Moody’s Analytics on Thursday forecast GDP will grow 2.1% this year and 1.4% in 2024 — both 0.1 percentage point higher than August projections.
“The U.S. economy continues to show significant resilience,” Moody’s said in a research note. “Economic data for the third quarter have been surprisingly strong,” Moody’s said, noting robust consumer spending and progress by the Federal Reserve in slowing inflation without quashing the expansion.
CEOs also project 2.1% economic growth this year, an increase from 1.5% in a second quarter survey, the Business Roundtable found in a Q3 survey of 143 chief executives.
The Atlanta Fed forecast on Tuesday that the economy during Q3 will grow at a 4.9% annual rate, a one percentage point increase from its Aug. 1 estimate.
The following day the Fed released median projections showing that central bank officials expect GDP to increase 2.1% this year and 1.5% in 2024. In June, as Fed economists abandoned a recession forecast, central bank officials forecast just 1% expansion for 2023 and 1.1% growth for next year.
“The economy has remained strong as the FOMC [Federal Open Market Committee] has tightened monetary policy,” Fed Governor Michelle Bowman said in a speech Friday, noting that “real gross domestic product has been growing at a solid pace.
“Consumer spending has been robust, and the housing sector appears to be continuing to rebound,” she said. “The most recent employment report showed a labor market with solid job gains.”
The Fed, in order to curb inflation to its 2% goal, will probably need to push up the federal funds rate from its current range of 5.25% to 5.5%, Bowman said. “Further policy tightening will be needed to bring inflation down in a sustainable and timely manner,” she predicted.
Boston Fed President Susan Collins in a speech Friday aligned with many of Bowman's views.
“Monetary policy has tightened considerably to date, but economic activity has been resilient — and it may be taking longer than usual to see the broader economic impact of monetary policy actions,” Collins said.
“I expect rates may have to stay higher, and for longer, than previous projections had suggested, and further tightening is certainly not off the table,” she said.

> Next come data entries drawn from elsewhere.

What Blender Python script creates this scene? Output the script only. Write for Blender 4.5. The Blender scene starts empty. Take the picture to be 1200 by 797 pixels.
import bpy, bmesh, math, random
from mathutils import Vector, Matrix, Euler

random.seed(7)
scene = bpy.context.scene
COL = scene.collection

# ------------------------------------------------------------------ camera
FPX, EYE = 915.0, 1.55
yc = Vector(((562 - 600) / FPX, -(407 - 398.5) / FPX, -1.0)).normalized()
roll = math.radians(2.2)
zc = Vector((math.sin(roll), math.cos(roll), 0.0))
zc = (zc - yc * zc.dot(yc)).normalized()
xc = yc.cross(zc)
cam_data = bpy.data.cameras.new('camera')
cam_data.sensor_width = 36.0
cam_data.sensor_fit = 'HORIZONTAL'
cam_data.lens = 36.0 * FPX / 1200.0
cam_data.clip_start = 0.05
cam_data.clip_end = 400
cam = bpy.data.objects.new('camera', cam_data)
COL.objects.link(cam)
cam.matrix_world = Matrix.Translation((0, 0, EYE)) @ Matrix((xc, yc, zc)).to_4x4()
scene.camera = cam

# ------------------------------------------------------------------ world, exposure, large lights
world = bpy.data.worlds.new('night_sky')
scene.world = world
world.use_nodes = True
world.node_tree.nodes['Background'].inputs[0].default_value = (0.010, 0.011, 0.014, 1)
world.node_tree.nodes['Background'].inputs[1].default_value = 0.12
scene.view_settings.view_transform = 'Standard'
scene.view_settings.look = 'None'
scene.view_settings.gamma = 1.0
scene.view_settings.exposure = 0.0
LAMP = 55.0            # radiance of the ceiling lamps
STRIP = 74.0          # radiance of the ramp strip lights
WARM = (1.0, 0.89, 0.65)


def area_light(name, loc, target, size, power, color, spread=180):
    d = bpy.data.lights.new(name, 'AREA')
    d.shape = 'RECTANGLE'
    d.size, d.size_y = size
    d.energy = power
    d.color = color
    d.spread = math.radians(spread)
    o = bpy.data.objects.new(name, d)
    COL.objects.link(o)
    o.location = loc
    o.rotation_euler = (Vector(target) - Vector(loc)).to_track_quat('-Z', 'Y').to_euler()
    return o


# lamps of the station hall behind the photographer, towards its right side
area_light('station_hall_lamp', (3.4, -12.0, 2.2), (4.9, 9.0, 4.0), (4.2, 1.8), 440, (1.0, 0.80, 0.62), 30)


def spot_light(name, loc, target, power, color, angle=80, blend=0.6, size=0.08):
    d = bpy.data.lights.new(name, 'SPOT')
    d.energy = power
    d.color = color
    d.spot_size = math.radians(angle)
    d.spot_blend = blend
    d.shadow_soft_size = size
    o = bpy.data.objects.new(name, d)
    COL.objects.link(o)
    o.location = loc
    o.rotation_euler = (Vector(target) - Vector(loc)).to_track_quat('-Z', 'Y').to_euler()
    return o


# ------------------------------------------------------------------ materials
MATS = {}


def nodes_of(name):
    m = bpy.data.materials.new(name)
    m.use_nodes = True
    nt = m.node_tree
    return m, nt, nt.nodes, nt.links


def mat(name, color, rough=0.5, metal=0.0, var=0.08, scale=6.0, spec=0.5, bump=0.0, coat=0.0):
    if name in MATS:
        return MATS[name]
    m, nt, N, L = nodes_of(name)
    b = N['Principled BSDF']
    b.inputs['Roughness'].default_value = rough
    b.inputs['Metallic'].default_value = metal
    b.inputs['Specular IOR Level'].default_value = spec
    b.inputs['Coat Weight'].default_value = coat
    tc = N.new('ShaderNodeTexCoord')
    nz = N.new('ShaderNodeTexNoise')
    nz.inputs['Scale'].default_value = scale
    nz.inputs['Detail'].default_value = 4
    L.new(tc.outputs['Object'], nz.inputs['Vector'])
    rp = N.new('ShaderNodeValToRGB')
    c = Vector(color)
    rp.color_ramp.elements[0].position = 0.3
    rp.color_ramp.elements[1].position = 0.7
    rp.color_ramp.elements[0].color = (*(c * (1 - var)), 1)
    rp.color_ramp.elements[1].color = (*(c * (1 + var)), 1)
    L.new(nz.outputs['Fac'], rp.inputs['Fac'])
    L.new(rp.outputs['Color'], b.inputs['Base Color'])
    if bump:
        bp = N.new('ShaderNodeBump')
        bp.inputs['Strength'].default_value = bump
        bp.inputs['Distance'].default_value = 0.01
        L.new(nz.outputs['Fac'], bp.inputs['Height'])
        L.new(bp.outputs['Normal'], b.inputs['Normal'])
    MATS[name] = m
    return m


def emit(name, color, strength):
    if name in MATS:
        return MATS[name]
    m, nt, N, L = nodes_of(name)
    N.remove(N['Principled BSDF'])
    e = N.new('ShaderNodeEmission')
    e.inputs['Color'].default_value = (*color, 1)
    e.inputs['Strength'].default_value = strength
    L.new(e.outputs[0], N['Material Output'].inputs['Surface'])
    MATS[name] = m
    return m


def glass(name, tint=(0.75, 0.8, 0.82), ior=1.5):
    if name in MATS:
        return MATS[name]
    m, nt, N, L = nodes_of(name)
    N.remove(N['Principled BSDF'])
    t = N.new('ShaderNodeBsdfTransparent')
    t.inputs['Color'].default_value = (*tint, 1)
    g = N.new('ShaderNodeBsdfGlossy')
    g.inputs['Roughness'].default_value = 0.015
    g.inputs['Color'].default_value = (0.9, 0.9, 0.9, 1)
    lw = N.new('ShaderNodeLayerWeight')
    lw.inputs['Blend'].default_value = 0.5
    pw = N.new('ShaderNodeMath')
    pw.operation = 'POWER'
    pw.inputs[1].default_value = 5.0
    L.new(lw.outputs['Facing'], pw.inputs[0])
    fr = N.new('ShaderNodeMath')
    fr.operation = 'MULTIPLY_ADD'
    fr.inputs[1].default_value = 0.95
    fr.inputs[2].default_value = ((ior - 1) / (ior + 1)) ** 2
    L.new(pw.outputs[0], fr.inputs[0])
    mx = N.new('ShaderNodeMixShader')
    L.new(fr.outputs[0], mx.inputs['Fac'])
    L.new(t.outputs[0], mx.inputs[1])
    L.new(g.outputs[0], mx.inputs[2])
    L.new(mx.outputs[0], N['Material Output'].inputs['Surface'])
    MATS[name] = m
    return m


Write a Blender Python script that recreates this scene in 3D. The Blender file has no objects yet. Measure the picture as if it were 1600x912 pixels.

Optimism that the Fed will sustain its most aggressive tightening in four decades without triggering a recession is far from universal.
During the past six weeks, rising energy prices, increasing long-term interest rates and a strengthening dollar have raised the odds that the highest benchmark interest rate in 22 years will throttle economic growth, former Fed Governor Kevin Warsh said Thursday at an American Enterprise Institute webinar.
“None of that is good for a soft landing,” according to Warsh, a visiting fellow at the Hoover Institution, adding, “I don’t think it should be necessary to raise rates.”
Even with price pressures steadily easing since June, 52% of small businesses still identify inflation as their biggest challenge, the U.S. Chamber said, citing the survey of 750 owners of small businesses.
In a sign of persistent price pressure, more than half (56%) of respondents said they have difficulty keeping pace with employee pay expectations, the U.S. Chamber said.
Small business owners surveyed by the National Federation of Independent Business hold a gloomier view of the economy.
Two out of five small businesses said they could not fill job openings, and their expectations for business conditions during the next six months persist at a level usually associated with a downturn, the NFIB said this month.